At the convention, surrounded by friends and supporters, the grace and good humour remain, but she spends more time listening and less time dropping names and facts.  She has a moment and a kind word for everyone.  She comes across as warm and sincere, introducing you to others and remembering to express what you may have in common and to praise any work you’ve done.

At the debate presented by the Rotary Club, she got up to the podium, started speaking, realized she was hoarse and grabbed her neighbour’s water, noting that she hoped he didn’t mind while smiling all the while, then pointing out that now they were very close.  I can only remember that kind of fearless charming confidence in two women I’ve met, both of whom I admired tremendously.  Seeing that kickstarted my admiration of Elizabeth herself, not just for her work as an activist, but as a person.

At her house party, she’s most natural of all.  The party is so huge that my taxi driver comments that all the taxis seem to be going there.  She leaves everyone briefly to give an interview.  Someone reminds her to brush her hair.  Later, as the crowds disperse, Elizabeth grabs a huge bowl of chips, plops herself into a chair and starts eating, offering to share with her neighbours.  Later still, with some guests sleeping scattered on sofas, others talking quietly, she suggests to me that the best place to sleep is in her bed, if that’s okay with me.  It’s okay with me.  So there I am, with Spunky the dog snoring at my feet, conspiring with Elizabeth May over Rosie the cat being patted between us.

The Green Party is in very good and capable hands.

2 responses to “Our new leader — Elizabeth May”

  1. Andrew James writes:

    Nice post Adriana. I supported David C., but I realized after his concession speech and Elizabeth’s victory speech that she was the better choice. She’s earned the right to lead this party.

    My main concern with her victory is the optics, i.e. that business/professional people (such as myself) who were attracted to the party by Jim’s emphasis on fiscal, uh, conservatism along with social liberalism may be put off by apparently “radical” policy pronouncements. The GPC should not be a fringe protest party, obsessed with social justice issues and business malfeasance. That’s the NDP’s job, and we’ll get no traction there.

    I am currently wondering how to best send a message to the public that business/professionals will still feel comfortable in this party. That’s Elizabeth’s job, and I can only hope that it’s also her inclination.

  2. Stephen Davies writes:

    I certainly was not put off by May’s election at the recent GPC convention. I was very pleased to see the GPC delegates elect her and can assure you (as a business/professional type) that I am not put off. I agree the GPC should not be a fringe protest party. IMHO, GPC needs to communicate a comprehensive policy platform that provides a viable long term stance across all sectors of public life.
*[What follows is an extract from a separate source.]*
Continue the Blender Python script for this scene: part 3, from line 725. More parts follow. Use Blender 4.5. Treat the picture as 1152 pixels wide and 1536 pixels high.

    In that regard, one area where I think the GPC is currently vulnerable is with respect to its foreign policy and I don’t understand why. It isn’t hard to see the similarities between the dominator culture that feeds the military industrial complex and the dominator culture that consumes our natural capital without regard to long term sustainability.

    Hopefully, Elizabeth May will draw out this common thread and use it to make Canada’s military involvement overseas (i.e. Afghanistan) a wedge issue in the next election.